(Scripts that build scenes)
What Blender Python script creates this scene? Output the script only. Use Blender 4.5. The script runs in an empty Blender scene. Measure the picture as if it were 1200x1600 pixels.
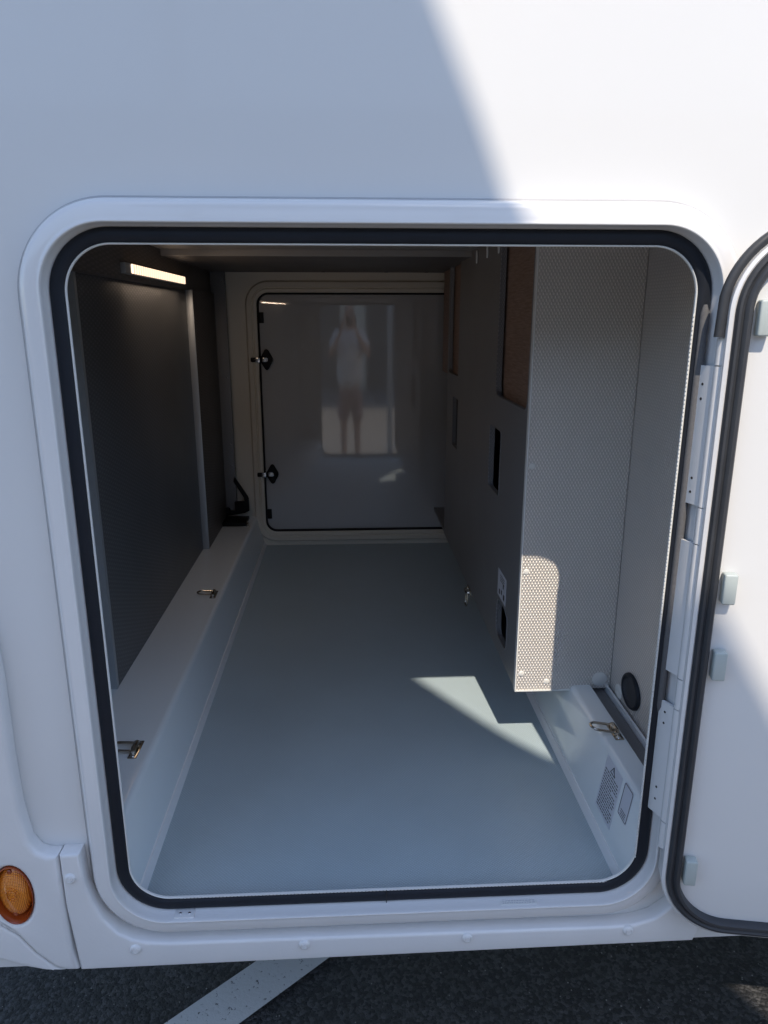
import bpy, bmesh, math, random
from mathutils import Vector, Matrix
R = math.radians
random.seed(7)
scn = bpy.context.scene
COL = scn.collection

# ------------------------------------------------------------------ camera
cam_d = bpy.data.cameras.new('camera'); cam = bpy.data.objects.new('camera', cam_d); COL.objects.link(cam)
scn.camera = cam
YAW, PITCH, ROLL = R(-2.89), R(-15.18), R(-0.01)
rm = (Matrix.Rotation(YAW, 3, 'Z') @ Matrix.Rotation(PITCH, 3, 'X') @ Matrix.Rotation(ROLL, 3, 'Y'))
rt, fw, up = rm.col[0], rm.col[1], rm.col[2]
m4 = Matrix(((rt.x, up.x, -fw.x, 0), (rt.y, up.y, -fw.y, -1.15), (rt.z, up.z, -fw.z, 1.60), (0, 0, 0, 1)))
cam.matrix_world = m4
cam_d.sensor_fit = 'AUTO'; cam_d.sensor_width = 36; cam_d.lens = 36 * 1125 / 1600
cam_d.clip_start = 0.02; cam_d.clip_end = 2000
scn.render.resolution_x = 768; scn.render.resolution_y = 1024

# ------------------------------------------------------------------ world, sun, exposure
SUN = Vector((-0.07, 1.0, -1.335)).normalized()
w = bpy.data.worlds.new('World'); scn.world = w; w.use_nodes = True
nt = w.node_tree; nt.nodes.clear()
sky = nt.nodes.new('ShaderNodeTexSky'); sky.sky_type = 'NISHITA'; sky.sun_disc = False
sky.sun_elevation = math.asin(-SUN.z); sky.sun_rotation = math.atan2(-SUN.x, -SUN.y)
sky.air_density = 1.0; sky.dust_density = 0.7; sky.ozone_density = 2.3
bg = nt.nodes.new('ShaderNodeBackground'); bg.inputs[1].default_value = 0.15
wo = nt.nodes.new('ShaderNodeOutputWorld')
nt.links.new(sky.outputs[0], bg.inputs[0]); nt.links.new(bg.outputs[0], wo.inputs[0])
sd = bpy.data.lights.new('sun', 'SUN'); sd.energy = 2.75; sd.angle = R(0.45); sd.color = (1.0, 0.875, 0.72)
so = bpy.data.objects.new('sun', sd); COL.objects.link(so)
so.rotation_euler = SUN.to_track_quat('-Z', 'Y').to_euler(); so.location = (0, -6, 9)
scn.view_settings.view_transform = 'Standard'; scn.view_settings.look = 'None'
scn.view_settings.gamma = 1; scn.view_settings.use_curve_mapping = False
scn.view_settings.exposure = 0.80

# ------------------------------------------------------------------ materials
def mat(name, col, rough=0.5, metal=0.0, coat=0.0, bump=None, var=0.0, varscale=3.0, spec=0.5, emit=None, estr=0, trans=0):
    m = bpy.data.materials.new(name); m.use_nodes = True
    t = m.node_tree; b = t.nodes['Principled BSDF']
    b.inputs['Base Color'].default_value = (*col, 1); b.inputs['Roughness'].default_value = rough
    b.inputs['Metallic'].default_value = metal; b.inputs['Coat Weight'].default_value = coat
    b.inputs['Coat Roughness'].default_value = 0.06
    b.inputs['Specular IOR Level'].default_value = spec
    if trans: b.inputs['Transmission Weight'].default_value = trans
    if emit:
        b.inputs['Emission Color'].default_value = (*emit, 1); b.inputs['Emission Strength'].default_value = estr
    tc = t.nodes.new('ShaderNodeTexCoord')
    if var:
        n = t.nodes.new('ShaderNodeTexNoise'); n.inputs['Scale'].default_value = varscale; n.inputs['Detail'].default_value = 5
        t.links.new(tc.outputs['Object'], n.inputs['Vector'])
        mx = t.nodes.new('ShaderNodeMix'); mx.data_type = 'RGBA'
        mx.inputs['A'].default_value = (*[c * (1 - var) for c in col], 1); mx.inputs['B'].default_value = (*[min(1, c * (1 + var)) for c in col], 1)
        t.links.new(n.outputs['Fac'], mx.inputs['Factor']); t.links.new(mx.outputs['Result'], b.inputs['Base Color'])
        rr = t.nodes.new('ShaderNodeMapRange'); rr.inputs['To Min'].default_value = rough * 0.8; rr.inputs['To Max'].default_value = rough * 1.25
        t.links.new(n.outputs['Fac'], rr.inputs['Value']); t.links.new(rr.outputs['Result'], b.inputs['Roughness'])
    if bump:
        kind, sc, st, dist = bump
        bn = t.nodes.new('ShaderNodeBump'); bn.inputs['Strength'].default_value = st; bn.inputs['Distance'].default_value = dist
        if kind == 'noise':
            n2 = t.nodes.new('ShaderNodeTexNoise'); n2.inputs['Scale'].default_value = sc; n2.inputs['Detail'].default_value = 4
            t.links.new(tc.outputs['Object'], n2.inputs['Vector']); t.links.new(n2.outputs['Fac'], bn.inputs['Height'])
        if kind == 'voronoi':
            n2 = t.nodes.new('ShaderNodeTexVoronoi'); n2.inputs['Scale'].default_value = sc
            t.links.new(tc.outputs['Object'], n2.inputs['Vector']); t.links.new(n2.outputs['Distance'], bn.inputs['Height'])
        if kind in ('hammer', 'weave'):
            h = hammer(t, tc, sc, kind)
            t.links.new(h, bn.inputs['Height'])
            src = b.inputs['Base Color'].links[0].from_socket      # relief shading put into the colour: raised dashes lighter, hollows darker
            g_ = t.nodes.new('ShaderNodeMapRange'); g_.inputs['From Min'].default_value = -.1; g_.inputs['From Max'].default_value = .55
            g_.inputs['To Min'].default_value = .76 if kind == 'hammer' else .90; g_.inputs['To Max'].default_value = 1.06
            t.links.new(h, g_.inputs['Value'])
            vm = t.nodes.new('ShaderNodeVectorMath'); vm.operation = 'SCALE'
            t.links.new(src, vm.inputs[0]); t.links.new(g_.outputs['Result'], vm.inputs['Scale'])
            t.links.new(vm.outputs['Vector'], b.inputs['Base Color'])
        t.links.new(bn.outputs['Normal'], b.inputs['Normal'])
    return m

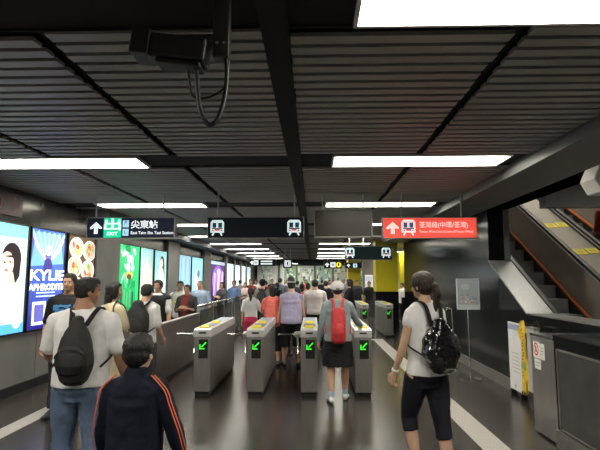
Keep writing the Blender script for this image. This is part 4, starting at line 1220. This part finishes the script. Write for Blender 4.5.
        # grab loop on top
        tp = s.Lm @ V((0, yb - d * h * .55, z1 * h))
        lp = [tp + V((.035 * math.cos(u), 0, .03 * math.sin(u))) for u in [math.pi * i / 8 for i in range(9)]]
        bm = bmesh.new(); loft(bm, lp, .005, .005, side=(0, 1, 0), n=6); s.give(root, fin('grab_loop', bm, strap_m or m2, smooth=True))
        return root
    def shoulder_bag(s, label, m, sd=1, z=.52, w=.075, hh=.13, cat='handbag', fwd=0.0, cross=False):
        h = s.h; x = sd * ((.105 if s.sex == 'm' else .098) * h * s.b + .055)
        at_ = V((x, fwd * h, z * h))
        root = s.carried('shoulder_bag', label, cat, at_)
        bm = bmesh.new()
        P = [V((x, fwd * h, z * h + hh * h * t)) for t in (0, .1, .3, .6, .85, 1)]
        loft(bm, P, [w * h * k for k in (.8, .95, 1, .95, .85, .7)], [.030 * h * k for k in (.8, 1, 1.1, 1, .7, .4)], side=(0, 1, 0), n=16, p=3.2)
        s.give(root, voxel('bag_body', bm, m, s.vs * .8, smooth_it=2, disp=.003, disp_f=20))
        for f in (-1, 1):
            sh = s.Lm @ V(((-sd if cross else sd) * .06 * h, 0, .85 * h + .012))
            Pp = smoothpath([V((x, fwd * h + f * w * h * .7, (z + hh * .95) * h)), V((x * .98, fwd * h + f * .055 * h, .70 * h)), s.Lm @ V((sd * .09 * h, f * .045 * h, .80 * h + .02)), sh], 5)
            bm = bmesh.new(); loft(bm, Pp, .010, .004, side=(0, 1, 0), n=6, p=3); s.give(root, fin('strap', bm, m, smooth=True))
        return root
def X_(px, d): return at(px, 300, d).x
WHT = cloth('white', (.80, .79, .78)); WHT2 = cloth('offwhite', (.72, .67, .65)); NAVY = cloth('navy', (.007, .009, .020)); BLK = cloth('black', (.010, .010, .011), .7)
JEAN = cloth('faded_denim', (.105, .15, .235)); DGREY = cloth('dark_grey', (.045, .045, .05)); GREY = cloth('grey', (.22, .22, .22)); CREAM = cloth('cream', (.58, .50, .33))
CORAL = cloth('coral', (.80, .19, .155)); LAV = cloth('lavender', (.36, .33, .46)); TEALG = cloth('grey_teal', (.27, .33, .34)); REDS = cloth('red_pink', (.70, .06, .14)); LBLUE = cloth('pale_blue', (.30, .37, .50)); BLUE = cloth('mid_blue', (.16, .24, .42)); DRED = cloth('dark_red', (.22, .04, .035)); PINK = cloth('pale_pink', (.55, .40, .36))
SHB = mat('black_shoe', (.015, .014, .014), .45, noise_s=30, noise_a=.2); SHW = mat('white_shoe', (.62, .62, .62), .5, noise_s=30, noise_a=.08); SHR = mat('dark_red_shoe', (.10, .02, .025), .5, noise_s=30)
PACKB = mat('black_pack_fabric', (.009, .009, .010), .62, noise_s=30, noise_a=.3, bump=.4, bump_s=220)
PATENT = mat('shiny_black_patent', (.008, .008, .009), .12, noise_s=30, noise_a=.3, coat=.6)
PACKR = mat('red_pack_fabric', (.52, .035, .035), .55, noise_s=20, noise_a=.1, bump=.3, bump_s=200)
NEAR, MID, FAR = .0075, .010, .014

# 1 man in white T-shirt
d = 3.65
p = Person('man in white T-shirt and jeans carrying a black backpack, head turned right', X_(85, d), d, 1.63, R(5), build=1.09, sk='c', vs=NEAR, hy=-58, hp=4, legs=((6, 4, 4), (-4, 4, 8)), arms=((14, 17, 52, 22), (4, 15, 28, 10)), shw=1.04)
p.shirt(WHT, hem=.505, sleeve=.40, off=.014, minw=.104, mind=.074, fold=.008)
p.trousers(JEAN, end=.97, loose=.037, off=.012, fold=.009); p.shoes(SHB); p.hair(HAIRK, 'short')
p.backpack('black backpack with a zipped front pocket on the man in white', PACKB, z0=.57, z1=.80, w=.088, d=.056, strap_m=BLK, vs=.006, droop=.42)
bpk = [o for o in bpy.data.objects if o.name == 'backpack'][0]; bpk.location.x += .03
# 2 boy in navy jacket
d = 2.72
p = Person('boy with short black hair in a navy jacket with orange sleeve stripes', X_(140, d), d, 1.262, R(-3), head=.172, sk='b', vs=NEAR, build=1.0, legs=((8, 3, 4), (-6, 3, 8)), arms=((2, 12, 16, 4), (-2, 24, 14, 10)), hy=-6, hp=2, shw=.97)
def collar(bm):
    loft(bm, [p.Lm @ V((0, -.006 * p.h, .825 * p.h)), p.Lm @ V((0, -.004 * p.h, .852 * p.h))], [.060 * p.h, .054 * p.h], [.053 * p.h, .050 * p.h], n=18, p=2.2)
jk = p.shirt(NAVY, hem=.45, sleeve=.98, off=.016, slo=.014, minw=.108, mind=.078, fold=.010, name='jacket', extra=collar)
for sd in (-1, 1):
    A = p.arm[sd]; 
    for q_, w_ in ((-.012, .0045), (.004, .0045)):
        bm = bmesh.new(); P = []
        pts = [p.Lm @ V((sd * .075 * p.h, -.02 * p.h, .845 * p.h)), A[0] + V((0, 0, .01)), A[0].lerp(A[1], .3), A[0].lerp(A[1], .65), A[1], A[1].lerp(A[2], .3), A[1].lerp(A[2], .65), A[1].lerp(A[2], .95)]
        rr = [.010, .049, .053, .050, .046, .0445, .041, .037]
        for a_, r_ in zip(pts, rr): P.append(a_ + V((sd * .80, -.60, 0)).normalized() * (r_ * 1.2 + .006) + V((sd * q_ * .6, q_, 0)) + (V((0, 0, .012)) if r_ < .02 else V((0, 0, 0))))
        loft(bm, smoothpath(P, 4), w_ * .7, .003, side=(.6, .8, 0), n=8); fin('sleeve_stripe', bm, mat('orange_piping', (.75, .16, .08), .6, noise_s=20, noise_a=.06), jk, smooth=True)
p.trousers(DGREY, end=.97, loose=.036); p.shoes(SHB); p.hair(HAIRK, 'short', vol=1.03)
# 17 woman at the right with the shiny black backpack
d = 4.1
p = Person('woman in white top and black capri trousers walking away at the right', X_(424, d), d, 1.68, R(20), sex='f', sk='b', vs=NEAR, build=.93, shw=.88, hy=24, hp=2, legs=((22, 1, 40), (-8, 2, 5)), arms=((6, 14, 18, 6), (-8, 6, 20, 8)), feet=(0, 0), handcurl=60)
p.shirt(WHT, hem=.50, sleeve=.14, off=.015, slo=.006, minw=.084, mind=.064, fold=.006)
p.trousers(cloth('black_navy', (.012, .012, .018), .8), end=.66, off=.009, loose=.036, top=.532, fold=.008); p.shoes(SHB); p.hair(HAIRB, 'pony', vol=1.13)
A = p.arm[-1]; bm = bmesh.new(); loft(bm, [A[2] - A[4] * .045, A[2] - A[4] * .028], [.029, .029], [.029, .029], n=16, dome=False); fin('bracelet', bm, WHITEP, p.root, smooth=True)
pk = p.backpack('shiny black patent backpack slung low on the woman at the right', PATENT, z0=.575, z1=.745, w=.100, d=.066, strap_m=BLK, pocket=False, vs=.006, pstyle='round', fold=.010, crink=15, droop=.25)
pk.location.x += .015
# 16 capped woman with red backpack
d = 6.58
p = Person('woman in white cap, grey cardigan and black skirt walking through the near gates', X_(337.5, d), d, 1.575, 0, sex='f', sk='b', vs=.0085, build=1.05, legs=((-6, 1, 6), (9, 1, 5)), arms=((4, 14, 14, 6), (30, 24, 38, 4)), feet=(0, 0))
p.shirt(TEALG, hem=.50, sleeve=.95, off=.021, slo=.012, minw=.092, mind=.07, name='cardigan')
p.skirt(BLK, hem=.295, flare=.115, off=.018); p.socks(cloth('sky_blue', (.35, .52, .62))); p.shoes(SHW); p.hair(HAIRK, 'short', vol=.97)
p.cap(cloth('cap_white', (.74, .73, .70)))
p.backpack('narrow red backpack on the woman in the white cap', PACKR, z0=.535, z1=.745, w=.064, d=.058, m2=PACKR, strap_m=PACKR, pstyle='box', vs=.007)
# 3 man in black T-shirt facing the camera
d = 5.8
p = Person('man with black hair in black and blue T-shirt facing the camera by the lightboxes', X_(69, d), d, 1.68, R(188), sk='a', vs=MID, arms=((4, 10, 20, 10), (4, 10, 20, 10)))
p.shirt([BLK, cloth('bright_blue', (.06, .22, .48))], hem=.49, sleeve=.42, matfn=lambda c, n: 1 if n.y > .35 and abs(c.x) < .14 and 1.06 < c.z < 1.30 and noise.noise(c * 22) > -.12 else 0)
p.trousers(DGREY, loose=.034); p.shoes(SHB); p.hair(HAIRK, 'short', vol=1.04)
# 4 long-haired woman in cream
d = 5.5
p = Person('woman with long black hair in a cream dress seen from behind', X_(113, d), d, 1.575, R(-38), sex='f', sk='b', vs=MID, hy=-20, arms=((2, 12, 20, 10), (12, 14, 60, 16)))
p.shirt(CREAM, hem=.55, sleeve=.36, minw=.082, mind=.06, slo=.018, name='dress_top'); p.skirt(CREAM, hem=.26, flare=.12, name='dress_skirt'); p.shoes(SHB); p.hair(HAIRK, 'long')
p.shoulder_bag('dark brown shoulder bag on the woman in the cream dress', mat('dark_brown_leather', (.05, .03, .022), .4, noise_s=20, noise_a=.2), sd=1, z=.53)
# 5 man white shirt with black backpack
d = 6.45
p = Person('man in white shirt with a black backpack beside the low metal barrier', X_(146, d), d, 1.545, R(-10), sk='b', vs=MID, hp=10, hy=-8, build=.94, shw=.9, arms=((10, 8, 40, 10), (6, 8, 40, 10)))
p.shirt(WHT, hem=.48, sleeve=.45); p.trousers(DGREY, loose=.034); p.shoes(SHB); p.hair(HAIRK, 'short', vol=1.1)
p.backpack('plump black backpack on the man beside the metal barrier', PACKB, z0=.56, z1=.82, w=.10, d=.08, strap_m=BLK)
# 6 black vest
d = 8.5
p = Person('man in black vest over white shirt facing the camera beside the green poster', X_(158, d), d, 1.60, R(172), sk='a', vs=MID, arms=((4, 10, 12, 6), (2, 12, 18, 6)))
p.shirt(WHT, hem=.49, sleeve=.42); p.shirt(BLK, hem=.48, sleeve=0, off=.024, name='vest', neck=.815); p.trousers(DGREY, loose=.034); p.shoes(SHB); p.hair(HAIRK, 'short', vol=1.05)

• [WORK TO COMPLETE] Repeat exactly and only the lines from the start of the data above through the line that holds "scn.render.resolution_x = 768;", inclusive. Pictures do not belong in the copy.

• [CORRECT ANSWER]
What Blender Python script creates this scene? Output the script only. Use Blender 4.5. The script runs in an empty Blender scene. Measure the picture as if it were 1200x1600 pixels.
import bpy, bmesh, math, random
from mathutils import Vector, Matrix
R = math.radians
random.seed(7)
scn = bpy.context.scene
COL = scn.collection

# ------------------------------------------------------------------ camera
cam_d = bpy.data.cameras.new('camera'); cam = bpy.data.objects.new('camera', cam_d); COL.objects.link(cam)
scn.camera = cam
YAW, PITCH, ROLL = R(-2.89), R(-15.18), R(-0.01)
rm = (Matrix.Rotation(YAW, 3, 'Z') @ Matrix.Rotation(PITCH, 3, 'X') @ Matrix.Rotation(ROLL, 3, 'Y'))
rt, fw, up = rm.col[0], rm.col[1], rm.col[2]
m4 = Matrix(((rt.x, up.x, -fw.x, 0), (rt.y, up.y, -fw.y, -1.15), (rt.z, up.z, -fw.z, 1.60), (0, 0, 0, 1)))
cam.matrix_world = m4
cam_d.sensor_fit = 'AUTO'; cam_d.sensor_width = 36; cam_d.lens = 36 * 1125 / 1600
cam_d.clip_start = 0.02; cam_d.clip_end = 2000
scn.render.resolution_x = 768; scn.render.resolution_y = 1024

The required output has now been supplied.